The global minimum tax might seem like less of a threat to Congress’s prerogatives only because the OECD’s proposed rate of 15% is lower than the rate Congress might impose. But here too Ms. Yellen wants to encroach on Capitol Hill’s constitutional authority.

By binding the U.S. to the OECD’s complex system for calculating a minimum tax, Ms. Yellen is limiting the ability of a future Congress to change tax rates and the exemptions, deductions and other rules of the U.S. code. Meanwhile, she’s signaling U.S. assent to a system that might allow foreign governments to tax corporate revenue Congress deliberately chose not to tax, in order to “top up” corporate taxes to some desired minimum.

***
If this sounds familiar, it’s because the Obama-Biden Administration attempted the same gambit with the Iran nuclear deal in 2015. The idea there was to sign the U.S. up to agreements that would create facts on the ground that Congress would find hard to reverse. Something similar is underway as John Kerry jets around the world negotiating American commitments ahead of another global climate summit later this year.

When will Congress stand up for itself? Sen. Mike Crapo and Rep. Kevin Brady, ranking Republicans on Congress’s tax-writing committees, warned Ms. Yellen in a letter last week not to surrender any part of the U.S. tax base to foreign governments. They also requested closer consultation between Treasury and Congress before Ms. Yellen goes any further in global negotiations.
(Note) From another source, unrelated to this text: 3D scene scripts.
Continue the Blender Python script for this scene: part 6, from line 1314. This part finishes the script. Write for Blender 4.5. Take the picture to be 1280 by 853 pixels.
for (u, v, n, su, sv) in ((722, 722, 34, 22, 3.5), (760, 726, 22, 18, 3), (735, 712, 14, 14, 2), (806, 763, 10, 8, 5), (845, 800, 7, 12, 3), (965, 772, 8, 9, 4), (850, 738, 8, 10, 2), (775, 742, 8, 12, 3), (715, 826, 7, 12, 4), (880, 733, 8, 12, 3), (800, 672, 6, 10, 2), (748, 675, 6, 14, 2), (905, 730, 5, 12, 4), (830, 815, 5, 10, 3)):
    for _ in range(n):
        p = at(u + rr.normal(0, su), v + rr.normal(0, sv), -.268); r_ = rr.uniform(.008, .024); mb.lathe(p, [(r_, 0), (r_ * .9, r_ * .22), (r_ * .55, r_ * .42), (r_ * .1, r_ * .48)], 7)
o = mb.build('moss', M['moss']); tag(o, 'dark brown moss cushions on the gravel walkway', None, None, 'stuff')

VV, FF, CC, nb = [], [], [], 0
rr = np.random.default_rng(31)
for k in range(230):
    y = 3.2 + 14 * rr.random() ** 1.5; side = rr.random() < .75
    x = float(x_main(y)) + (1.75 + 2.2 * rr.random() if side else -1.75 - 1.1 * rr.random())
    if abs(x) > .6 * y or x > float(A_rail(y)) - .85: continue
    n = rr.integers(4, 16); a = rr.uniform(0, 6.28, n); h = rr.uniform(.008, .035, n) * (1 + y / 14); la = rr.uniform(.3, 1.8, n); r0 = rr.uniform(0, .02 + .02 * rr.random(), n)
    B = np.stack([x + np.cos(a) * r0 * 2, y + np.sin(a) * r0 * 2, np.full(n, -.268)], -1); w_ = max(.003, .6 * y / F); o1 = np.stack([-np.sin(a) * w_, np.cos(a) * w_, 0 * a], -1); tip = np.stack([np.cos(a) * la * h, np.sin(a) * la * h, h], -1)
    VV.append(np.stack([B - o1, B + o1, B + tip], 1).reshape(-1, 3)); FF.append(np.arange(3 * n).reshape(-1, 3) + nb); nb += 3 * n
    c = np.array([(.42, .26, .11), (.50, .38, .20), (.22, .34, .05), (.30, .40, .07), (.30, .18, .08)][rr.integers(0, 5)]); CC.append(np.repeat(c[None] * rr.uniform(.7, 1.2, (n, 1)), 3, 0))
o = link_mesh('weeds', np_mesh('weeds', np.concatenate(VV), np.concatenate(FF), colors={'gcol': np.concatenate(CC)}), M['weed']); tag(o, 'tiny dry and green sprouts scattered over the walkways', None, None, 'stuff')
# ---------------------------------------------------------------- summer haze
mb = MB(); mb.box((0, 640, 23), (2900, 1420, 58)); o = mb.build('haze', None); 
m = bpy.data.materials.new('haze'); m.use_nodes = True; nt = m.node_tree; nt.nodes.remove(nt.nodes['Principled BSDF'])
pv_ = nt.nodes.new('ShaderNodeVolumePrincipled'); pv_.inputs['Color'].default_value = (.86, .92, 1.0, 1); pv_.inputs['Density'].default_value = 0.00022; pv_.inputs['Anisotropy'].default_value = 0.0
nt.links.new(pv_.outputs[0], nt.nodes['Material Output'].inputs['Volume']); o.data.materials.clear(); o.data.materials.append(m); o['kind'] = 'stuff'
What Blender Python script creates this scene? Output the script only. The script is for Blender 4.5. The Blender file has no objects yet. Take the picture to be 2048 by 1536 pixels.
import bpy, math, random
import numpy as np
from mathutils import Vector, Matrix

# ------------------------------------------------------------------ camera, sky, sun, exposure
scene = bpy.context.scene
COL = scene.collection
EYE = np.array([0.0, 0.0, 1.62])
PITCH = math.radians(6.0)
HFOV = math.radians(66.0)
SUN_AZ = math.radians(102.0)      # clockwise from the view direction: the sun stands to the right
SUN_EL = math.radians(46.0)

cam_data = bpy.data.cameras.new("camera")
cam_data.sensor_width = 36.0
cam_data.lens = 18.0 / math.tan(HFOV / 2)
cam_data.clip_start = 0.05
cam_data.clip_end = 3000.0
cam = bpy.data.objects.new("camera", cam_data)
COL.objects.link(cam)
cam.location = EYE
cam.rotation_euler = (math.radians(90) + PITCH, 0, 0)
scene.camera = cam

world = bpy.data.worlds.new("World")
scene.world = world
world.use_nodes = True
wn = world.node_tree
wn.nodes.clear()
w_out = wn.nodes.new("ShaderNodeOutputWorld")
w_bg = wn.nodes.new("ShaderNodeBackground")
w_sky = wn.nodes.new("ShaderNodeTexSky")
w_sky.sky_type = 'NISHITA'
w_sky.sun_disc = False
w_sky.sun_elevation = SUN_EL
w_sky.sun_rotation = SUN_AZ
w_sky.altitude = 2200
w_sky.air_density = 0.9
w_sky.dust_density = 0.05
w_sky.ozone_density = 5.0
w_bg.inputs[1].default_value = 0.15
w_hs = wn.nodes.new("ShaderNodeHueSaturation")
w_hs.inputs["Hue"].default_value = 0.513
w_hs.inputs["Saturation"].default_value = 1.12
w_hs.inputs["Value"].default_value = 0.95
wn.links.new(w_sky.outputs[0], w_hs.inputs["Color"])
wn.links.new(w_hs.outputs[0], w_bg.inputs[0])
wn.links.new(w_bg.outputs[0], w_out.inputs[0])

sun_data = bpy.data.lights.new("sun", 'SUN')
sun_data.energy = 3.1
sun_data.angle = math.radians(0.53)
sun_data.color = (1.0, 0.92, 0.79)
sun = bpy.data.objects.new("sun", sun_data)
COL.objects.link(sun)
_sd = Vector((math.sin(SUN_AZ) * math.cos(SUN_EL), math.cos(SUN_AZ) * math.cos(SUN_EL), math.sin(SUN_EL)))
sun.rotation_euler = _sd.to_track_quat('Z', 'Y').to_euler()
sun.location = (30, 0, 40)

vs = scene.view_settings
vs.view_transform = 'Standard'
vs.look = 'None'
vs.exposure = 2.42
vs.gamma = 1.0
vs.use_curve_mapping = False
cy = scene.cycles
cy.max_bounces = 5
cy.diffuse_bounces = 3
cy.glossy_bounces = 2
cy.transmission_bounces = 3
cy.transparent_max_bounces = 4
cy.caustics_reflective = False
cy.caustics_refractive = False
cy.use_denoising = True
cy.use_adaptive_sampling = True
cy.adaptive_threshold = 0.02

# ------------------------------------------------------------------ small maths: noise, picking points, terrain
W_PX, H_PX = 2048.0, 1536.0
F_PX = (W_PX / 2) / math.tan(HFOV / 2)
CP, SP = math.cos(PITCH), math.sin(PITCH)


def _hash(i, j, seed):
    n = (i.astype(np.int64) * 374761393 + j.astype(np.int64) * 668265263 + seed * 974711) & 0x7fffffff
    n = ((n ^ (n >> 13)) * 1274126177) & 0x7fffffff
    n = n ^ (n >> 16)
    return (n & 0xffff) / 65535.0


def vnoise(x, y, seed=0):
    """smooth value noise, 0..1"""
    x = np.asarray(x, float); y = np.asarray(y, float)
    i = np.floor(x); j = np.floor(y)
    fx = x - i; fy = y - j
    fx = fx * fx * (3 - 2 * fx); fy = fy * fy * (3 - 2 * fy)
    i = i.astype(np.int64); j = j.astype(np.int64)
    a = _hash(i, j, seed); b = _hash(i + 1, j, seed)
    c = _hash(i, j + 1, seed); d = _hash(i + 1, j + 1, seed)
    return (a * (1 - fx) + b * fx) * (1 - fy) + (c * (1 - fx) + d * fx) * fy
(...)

Other Republicans should awake from their slumbers and fight too.

As for Democrats, they’re either silent or supportive of Ms. Yellen’s global gambit. Some may underestimate the threat OECD proposals pose to their own power as lawmakers. Others, especially progressives, may welcome the opportunity to insulate their high-tax policies from future Republican Congresses.

Either way they’re making an historic mistake. Congress’s constitutional role in setting tax policy for the U.S. and its citizens is central to self-government. No taxation without representation. The French helped America win the revolution under that banner, but that doesn’t mean Emmanuel Macron should be able to write U.S. tax policy.